EXERCISE
Output every entry exactly as written.
-- DATA FOR THE TASK start --
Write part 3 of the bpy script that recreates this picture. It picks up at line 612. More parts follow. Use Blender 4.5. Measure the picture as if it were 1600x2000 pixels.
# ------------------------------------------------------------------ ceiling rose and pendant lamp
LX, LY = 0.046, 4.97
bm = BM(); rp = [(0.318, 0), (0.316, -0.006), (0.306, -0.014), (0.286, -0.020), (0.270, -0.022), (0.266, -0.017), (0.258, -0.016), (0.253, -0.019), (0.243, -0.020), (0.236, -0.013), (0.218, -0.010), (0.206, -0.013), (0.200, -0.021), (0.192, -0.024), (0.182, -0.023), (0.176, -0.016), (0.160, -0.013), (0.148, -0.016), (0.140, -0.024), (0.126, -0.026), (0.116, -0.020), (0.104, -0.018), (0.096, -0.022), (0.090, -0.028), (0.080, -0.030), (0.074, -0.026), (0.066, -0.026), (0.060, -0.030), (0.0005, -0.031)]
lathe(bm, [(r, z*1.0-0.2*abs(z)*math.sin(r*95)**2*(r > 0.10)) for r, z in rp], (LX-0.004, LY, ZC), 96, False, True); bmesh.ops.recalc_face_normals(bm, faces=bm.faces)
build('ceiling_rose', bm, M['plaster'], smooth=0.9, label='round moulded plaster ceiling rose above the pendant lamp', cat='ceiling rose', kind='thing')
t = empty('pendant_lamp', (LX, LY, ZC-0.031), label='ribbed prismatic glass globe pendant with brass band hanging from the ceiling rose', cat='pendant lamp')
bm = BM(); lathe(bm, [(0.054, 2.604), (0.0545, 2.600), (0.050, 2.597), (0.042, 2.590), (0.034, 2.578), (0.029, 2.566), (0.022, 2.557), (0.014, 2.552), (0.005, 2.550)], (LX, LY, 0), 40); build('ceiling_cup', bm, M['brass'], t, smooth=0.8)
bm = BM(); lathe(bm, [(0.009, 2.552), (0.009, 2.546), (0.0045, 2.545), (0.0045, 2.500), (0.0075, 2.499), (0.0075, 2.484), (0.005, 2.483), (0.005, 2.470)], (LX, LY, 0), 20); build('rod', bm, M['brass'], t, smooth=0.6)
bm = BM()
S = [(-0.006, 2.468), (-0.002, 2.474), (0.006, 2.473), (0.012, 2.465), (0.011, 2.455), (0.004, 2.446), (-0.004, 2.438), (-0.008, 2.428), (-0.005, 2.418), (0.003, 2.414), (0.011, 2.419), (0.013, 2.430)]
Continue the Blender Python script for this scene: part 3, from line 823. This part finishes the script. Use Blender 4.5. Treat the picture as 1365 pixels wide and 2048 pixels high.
-- DATA FOR THE TASK end --
EXERCISE OUTPUT
Write part 3 of the bpy script that recreates this picture. It picks up at line 612. More parts follow. Use Blender 4.5. Measure the picture as if it were 1600x2000 pixels.
# ------------------------------------------------------------------ ceiling rose and pendant lamp
LX, LY = 0.046, 4.97
bm = BM(); rp = [(0.318, 0), (0.316, -0.006), (0.306, -0.014), (0.286, -0.020), (0.270, -0.022), (0.266, -0.017), (0.258, -0.016), (0.253, -0.019), (0.243, -0.020), (0.236, -0.013), (0.218, -0.010), (0.206, -0.013), (0.200, -0.021), (0.192, -0.024), (0.182, -0.023), (0.176, -0.016), (0.160, -0.013), (0.148, -0.016), (0.140, -0.024), (0.126, -0.026), (0.116, -0.020), (0.104, -0.018), (0.096, -0.022), (0.090, -0.028), (0.080, -0.030), (0.074, -0.026), (0.066, -0.026), (0.060, -0.030), (0.0005, -0.031)]
lathe(bm, [(r, z*1.0-0.2*abs(z)*math.sin(r*95)**2*(r > 0.10)) for r, z in rp], (LX-0.004, LY, ZC), 96, False, True); bmesh.ops.recalc_face_normals(bm, faces=bm.faces)
build('ceiling_rose', bm, M['plaster'], smooth=0.9, label='round moulded plaster ceiling rose above the pendant lamp', cat='ceiling rose', kind='thing')
t = empty('pendant_lamp', (LX, LY, ZC-0.031), label='ribbed prismatic glass globe pendant with brass band hanging from the ceiling rose', cat='pendant lamp')
bm = BM(); lathe(bm, [(0.054, 2.604), (0.0545, 2.600), (0.050, 2.597), (0.042, 2.590), (0.034, 2.578), (0.029, 2.566), (0.022, 2.557), (0.014, 2.552), (0.005, 2.550)], (LX, LY, 0), 40); build('ceiling_cup', bm, M['brass'], t, smooth=0.8)
bm = BM(); lathe(bm, [(0.009, 2.552), (0.009, 2.546), (0.0045, 2.545), (0.0045, 2.500), (0.0075, 2.499), (0.0075, 2.484), (0.005, 2.483), (0.005, 2.470)], (LX, LY, 0), 20); build('rod', bm, M['brass'], t, smooth=0.6)
bm = BM()
S = [(-0.006, 2.468), (-0.002, 2.474), (0.006, 2.473), (0.012, 2.465), (0.011, 2.455), (0.004, 2.446), (-0.004, 2.438), (-0.008, 2.428), (-0.005, 2.418), (0.003, 2.414), (0.011, 2.419), (0.013, 2.430)]
Continue the Blender Python script for this scene: part 3, from line 823. This part finishes the script. Use Blender 4.5. Treat the picture as 1365 pixels wide and 2048 pixels high.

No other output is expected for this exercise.